▸ **WORK REQUIRED**:
Your task is to give the listing below back word for word, pictures excluded.
━━━━━ PROVIDED DATA
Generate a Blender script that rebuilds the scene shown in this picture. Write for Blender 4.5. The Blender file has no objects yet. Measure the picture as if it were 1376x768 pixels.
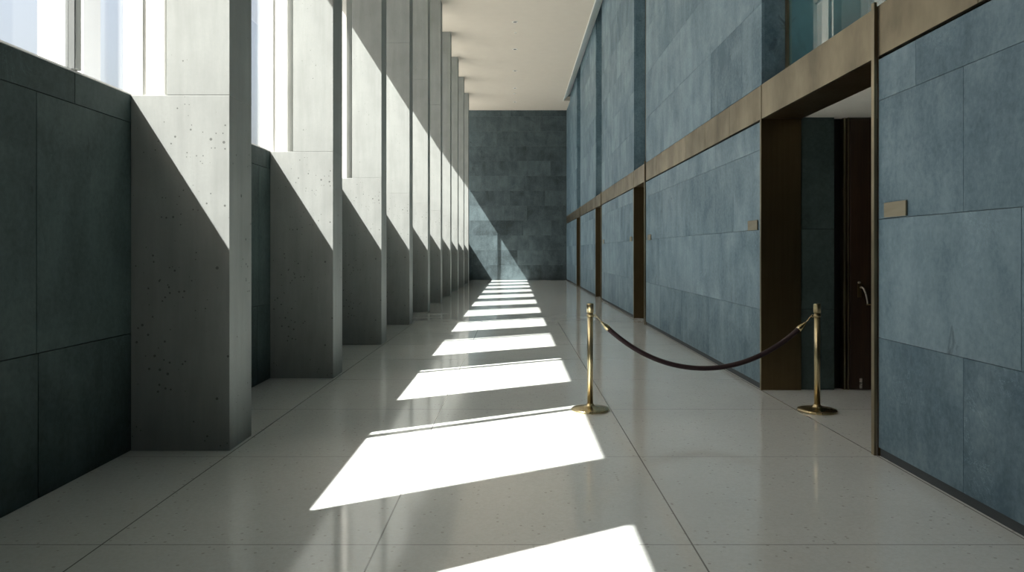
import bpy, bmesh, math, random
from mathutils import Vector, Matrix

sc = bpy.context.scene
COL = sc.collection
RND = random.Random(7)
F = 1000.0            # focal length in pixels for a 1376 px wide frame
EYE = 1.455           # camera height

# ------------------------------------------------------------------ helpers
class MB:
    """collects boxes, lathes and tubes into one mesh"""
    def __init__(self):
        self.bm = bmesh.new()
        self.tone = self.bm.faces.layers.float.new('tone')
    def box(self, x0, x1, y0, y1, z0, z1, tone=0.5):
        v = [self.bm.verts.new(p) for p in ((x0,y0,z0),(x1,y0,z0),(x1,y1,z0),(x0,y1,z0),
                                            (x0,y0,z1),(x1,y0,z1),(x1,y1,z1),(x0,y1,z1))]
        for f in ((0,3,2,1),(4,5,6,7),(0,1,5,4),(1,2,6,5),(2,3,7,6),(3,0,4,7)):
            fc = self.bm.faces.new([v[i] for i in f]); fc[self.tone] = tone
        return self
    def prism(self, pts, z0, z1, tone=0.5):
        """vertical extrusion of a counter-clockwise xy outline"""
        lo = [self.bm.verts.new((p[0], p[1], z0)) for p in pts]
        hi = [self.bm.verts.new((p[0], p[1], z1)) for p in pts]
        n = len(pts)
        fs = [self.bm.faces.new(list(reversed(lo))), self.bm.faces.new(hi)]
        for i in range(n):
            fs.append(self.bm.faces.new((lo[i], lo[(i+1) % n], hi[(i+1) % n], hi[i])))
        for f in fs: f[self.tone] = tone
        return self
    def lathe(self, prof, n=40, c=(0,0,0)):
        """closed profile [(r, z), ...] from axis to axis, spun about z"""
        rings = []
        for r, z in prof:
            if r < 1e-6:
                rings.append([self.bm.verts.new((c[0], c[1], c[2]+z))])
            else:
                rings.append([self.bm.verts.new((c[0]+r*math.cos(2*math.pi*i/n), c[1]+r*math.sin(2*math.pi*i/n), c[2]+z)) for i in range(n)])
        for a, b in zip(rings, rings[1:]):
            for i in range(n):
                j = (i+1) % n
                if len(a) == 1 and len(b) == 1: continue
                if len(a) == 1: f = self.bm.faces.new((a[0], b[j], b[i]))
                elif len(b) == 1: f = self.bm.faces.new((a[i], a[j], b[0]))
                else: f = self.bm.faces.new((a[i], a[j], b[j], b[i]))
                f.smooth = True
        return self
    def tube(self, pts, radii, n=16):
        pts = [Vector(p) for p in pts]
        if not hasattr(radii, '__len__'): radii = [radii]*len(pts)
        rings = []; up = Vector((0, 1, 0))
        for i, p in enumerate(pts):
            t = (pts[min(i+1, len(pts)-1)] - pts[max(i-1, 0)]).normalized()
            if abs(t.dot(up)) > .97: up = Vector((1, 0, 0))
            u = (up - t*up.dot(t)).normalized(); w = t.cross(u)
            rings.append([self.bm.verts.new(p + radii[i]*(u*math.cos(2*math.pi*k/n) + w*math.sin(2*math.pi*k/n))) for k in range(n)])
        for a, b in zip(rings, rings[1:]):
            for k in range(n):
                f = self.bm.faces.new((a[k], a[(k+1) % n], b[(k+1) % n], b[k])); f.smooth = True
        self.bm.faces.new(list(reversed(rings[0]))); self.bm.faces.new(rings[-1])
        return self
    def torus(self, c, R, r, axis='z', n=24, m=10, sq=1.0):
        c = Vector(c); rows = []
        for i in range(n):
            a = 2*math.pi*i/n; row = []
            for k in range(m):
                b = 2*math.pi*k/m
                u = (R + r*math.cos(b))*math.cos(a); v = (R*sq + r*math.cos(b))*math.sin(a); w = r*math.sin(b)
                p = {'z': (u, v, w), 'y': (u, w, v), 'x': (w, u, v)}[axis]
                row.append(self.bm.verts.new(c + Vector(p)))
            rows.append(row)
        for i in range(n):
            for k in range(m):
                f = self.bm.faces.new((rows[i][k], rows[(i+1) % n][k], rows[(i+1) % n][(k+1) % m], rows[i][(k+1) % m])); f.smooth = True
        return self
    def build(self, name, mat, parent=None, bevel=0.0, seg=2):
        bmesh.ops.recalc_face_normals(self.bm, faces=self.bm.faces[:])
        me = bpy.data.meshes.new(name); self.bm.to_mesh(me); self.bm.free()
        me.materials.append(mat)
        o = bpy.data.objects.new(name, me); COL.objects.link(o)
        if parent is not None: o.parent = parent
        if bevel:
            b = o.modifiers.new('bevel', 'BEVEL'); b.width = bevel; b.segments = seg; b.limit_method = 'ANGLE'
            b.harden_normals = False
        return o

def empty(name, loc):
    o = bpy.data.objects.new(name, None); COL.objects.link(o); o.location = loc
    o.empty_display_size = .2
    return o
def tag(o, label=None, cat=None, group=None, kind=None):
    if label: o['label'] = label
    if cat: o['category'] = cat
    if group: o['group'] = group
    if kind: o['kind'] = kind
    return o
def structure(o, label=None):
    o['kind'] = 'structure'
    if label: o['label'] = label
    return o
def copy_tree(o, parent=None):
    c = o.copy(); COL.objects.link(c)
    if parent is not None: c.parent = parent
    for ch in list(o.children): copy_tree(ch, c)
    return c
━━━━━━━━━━
▸ **SOLUTION TO THIS PROBLEM**:
Generate a Blender script that rebuilds the scene shown in this picture. Write for Blender 4.5. The Blender file has no objects yet. Measure the picture as if it were 1376x768 pixels.
import bpy, bmesh, math, random
from mathutils import Vector, Matrix

sc = bpy.context.scene
COL = sc.collection
RND = random.Random(7)
F = 1000.0            # focal length in pixels for a 1376 px wide frame
EYE = 1.455           # camera height

# ------------------------------------------------------------------ helpers
class MB:
    """collects boxes, lathes and tubes into one mesh"""
    def __init__(self):
        self.bm = bmesh.new()
        self.tone = self.bm.faces.layers.float.new('tone')
    def box(self, x0, x1, y0, y1, z0, z1, tone=0.5):
        v = [self.bm.verts.new(p) for p in ((x0,y0,z0),(x1,y0,z0),(x1,y1,z0),(x0,y1,z0),
                                            (x0,y0,z1),(x1,y0,z1),(x1,y1,z1),(x0,y1,z1))]
        for f in ((0,3,2,1),(4,5,6,7),(0,1,5,4),(1,2,6,5),(2,3,7,6),(3,0,4,7)):
            fc = self.bm.faces.new([v[i] for i in f]); fc[self.tone] = tone
        return self
    def prism(self, pts, z0, z1, tone=0.5):
        """vertical extrusion of a counter-clockwise xy outline"""
        lo = [self.bm.verts.new((p[0], p[1], z0)) for p in pts]
        hi = [self.bm.verts.new((p[0], p[1], z1)) for p in pts]
        n = len(pts)
        fs = [self.bm.faces.new(list(reversed(lo))), self.bm.faces.new(hi)]
        for i in range(n):
            fs.append(self.bm.faces.new((lo[i], lo[(i+1) % n], hi[(i+1) % n], hi[i])))
        for f in fs: f[self.tone] = tone
        return self
    def lathe(self, prof, n=40, c=(0,0,0)):
        """closed profile [(r, z), ...] from axis to axis, spun about z"""
        rings = []
        for r, z in prof:
            if r < 1e-6:
                rings.append([self.bm.verts.new((c[0], c[1], c[2]+z))])
            else:
                rings.append([self.bm.verts.new((c[0]+r*math.cos(2*math.pi*i/n), c[1]+r*math.sin(2*math.pi*i/n), c[2]+z)) for i in range(n)])
        for a, b in zip(rings, rings[1:]):
            for i in range(n):
                j = (i+1) % n
                if len(a) == 1 and len(b) == 1: continue
                if len(a) == 1: f = self.bm.faces.new((a[0], b[j], b[i]))
                elif len(b) == 1: f = self.bm.faces.new((a[i], a[j], b[0]))
                else: f = self.bm.faces.new((a[i], a[j], b[j], b[i]))
                f.smooth = True
        return self
    def tube(self, pts, radii, n=16):
        pts = [Vector(p) for p in pts]
        if not hasattr(radii, '__len__'): radii = [radii]*len(pts)
        rings = []; up = Vector((0, 1, 0))
        for i, p in enumerate(pts):
            t = (pts[min(i+1, len(pts)-1)] - pts[max(i-1, 0)]).normalized()
            if abs(t.dot(up)) > .97: up = Vector((1, 0, 0))
            u = (up - t*up.dot(t)).normalized(); w = t.cross(u)
            rings.append([self.bm.verts.new(p + radii[i]*(u*math.cos(2*math.pi*k/n) + w*math.sin(2*math.pi*k/n))) for k in range(n)])
        for a, b in zip(rings, rings[1:]):
            for k in range(n):
                f = self.bm.faces.new((a[k], a[(k+1) % n], b[(k+1) % n], b[k])); f.smooth = True
        self.bm.faces.new(list(reversed(rings[0]))); self.bm.faces.new(rings[-1])
        return self
    def torus(self, c, R, r, axis='z', n=24, m=10, sq=1.0):
        c = Vector(c); rows = []
        for i in range(n):
            a = 2*math.pi*i/n; row = []
            for k in range(m):
                b = 2*math.pi*k/m
                u = (R + r*math.cos(b))*math.cos(a); v = (R*sq + r*math.cos(b))*math.sin(a); w = r*math.sin(b)
                p = {'z': (u, v, w), 'y': (u, w, v), 'x': (w, u, v)}[axis]
                row.append(self.bm.verts.new(c + Vector(p)))
            rows.append(row)
        for i in range(n):
            for k in range(m):
                f = self.bm.faces.new((rows[i][k], rows[(i+1) % n][k], rows[(i+1) % n][(k+1) % m], rows[i][(k+1) % m])); f.smooth = True
        return self
    def build(self, name, mat, parent=None, bevel=0.0, seg=2):
        bmesh.ops.recalc_face_normals(self.bm, faces=self.bm.faces[:])
        me = bpy.data.meshes.new(name); self.bm.to_mesh(me); self.bm.free()
        me.materials.append(mat)
        o = bpy.data.objects.new(name, me); COL.objects.link(o)
        if parent is not None: o.parent = parent
        if bevel:
            b = o.modifiers.new('bevel', 'BEVEL'); b.width = bevel; b.segments = seg; b.limit_method = 'ANGLE'
            b.harden_normals = False
        return o

def empty(name, loc):
    o = bpy.data.objects.new(name, None); COL.objects.link(o); o.location = loc
    o.empty_display_size = .2
    return o
def tag(o, label=None, cat=None, group=None, kind=None):
    if label: o['label'] = label
    if cat: o['category'] = cat
    if group: o['group'] = group
    if kind: o['kind'] = kind
    return o
def structure(o, label=None):
    o['kind'] = 'structure'
    if label: o['label'] = label
    return o
def copy_tree(o, parent=None):
    c = o.copy(); COL.objects.link(c)
    if parent is not None: c.parent = parent
    for ch in list(o.children): copy_tree(ch, c)
    return c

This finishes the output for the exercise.